A FK (foreign key) holds when subrow values in one place must appear as a CK (candidate key) somewhere else.
It's up to you do decide what info you want in what tables, ie what business relationship/association you want each table to represent. After you have your table meanings, what business situations can arise & the table meanings determine what database states can arise, ie what the constraints are and what the cardinalities are. We tell the DBMS so it can prevent updates to states that cannot arise.
In this case, what would it mean to have emp_id in Department? If the table means (has characteristic predicate) "department dept_id has employee emp_id..." then (a) dept_id is redundant in Employee & (b) dept_id is not a PK in Department & (c) Department violates normalization principles. If the table means "department dept_id has manager emp_id..." then the PK/FK make sense. But then you happen to run afoul of typical SQL DBMSs (needlessly) not dealing with FK cycles. But you seem to just want "department dept_id has name name...". So no emp_id column in Department. Or maybe you want Employee & Department without each other's ids plus Works_in(emp_id, dep_id) "employee emp_id works in department dept_id" (which involves what FKs?).
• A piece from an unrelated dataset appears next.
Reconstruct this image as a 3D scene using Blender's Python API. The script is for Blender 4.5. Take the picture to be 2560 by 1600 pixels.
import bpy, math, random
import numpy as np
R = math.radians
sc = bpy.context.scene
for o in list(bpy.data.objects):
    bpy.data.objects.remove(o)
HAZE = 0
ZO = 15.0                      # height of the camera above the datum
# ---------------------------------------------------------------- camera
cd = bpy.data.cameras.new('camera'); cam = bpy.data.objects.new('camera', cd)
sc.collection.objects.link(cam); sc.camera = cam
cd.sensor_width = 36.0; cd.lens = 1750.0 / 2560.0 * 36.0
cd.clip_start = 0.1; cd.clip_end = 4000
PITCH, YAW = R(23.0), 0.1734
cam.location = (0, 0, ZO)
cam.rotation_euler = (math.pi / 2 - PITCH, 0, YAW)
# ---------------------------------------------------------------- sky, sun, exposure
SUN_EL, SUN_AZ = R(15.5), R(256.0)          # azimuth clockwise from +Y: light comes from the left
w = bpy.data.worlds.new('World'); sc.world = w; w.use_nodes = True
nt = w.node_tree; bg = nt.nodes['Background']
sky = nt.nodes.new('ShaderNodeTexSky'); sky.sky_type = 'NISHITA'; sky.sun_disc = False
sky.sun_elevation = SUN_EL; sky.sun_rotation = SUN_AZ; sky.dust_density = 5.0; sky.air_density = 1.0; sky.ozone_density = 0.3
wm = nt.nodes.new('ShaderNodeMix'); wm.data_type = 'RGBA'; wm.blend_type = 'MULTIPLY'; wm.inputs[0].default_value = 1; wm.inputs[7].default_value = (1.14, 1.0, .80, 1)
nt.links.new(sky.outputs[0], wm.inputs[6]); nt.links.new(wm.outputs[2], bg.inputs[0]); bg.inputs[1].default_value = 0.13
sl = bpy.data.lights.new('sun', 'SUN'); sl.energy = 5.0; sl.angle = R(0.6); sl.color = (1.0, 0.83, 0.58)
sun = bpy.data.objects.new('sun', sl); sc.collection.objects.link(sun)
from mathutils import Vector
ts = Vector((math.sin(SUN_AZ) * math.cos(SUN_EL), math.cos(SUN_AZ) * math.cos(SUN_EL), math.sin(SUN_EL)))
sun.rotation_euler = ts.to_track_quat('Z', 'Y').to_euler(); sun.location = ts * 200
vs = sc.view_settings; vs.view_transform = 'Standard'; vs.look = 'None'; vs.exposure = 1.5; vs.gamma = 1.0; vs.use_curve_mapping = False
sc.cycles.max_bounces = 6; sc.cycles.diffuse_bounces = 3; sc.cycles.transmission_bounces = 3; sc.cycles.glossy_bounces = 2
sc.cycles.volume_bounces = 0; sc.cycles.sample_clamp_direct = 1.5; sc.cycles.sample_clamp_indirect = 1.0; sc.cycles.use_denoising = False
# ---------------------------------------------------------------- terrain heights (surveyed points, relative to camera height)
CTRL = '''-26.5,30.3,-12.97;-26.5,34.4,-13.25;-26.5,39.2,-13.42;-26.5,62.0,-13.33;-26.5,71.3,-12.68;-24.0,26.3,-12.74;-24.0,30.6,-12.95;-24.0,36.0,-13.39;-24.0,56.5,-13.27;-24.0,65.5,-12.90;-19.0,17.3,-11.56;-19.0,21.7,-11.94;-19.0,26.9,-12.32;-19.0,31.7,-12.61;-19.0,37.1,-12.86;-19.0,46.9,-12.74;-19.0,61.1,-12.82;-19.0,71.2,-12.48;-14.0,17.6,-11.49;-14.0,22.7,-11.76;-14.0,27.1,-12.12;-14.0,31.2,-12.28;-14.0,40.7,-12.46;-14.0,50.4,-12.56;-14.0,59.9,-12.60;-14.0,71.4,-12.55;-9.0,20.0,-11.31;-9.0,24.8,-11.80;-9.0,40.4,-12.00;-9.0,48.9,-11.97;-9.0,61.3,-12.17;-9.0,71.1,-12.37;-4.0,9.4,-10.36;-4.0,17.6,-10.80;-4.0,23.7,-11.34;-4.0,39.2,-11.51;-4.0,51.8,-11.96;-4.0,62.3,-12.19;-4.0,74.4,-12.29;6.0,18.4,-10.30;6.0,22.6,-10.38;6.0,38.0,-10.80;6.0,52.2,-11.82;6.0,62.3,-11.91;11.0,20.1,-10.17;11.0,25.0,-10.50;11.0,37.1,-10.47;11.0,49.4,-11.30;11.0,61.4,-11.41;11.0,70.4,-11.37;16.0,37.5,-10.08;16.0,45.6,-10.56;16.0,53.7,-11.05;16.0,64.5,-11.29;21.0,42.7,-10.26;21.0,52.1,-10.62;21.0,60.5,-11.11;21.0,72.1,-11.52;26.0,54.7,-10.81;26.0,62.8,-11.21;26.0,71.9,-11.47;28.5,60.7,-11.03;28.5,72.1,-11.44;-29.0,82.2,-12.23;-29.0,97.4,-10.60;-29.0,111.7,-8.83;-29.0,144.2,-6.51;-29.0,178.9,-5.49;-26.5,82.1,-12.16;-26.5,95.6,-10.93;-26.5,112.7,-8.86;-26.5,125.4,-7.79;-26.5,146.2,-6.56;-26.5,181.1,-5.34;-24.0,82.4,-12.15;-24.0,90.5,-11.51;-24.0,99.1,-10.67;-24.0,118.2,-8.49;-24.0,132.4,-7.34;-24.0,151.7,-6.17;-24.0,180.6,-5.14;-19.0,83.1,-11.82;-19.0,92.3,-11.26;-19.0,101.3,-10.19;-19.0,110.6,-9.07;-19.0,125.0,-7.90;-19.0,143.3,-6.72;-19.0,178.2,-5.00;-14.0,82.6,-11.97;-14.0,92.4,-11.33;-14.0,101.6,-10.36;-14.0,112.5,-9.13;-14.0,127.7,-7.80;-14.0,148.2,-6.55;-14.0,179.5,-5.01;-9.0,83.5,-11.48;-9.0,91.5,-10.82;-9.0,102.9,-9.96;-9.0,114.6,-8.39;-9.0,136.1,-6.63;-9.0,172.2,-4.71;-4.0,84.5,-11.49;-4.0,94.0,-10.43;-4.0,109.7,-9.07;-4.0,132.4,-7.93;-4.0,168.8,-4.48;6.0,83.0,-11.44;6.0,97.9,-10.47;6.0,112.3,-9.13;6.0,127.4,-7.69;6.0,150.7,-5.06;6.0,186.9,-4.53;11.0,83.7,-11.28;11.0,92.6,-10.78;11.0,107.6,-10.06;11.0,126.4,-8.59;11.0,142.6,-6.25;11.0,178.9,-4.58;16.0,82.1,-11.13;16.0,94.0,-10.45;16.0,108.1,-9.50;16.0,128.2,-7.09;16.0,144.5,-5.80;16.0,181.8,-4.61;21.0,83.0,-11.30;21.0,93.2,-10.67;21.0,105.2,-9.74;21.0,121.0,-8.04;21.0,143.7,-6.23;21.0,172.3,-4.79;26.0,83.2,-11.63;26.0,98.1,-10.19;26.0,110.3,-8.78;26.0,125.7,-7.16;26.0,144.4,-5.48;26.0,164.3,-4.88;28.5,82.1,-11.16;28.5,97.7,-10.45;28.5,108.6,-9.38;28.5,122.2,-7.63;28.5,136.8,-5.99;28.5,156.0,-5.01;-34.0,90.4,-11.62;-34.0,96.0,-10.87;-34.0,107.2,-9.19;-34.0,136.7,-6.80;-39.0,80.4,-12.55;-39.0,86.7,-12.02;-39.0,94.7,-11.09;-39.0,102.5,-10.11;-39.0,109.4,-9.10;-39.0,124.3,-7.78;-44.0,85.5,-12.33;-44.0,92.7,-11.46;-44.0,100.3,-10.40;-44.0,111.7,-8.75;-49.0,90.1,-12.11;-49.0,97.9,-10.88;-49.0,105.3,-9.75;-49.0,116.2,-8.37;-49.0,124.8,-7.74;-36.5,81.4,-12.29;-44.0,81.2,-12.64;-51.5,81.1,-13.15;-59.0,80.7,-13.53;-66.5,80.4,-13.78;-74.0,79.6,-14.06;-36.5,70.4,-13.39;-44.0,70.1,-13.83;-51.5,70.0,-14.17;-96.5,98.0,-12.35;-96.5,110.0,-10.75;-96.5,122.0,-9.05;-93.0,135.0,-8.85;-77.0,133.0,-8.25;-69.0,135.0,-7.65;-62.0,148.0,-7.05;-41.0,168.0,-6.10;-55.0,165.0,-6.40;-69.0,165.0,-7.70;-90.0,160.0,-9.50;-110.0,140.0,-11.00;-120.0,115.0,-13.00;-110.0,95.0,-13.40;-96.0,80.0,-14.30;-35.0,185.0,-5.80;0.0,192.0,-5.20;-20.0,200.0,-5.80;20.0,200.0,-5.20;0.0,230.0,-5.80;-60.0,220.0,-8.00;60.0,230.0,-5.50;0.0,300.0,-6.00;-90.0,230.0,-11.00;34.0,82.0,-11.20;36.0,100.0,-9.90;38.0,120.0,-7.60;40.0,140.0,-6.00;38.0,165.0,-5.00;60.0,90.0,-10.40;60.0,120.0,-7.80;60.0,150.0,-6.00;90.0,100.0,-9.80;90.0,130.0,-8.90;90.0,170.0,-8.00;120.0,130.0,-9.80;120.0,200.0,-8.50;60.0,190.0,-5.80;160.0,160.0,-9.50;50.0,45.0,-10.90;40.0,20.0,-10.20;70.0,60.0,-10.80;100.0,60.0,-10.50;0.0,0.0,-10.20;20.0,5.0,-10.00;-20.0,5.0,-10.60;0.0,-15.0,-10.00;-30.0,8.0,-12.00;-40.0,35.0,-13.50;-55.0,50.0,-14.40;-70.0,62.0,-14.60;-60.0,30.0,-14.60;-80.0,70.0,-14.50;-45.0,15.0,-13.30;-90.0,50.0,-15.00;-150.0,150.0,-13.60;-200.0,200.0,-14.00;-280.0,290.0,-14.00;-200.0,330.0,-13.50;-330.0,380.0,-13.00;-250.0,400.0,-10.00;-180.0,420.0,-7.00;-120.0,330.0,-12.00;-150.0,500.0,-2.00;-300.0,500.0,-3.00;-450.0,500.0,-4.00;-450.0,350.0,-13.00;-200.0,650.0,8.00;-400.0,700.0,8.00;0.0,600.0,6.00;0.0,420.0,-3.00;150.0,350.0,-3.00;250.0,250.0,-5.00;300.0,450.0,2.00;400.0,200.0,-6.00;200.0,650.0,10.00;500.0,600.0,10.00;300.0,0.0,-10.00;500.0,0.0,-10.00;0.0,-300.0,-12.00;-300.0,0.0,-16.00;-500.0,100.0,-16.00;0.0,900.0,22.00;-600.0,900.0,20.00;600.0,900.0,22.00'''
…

PS "Knows" is not a helpful concept. (You seem to suspect this since you put it in scare quotes.) You seem to be trying to capture that you have some meaning(s) in mind involving both employees & departments. Decide what predicates you need to record your situations. What is going on when a FK holds is that given some meanings you picked, if certain values satisfy a certain relationship/association then they also satisfy a certain other relationship/association. "Relationship" used to mean FK, although very common, arises from misunderstanding of the relational model and ER modeling.
Follow a texbook/reference presentation of a published information modeling & DB design method.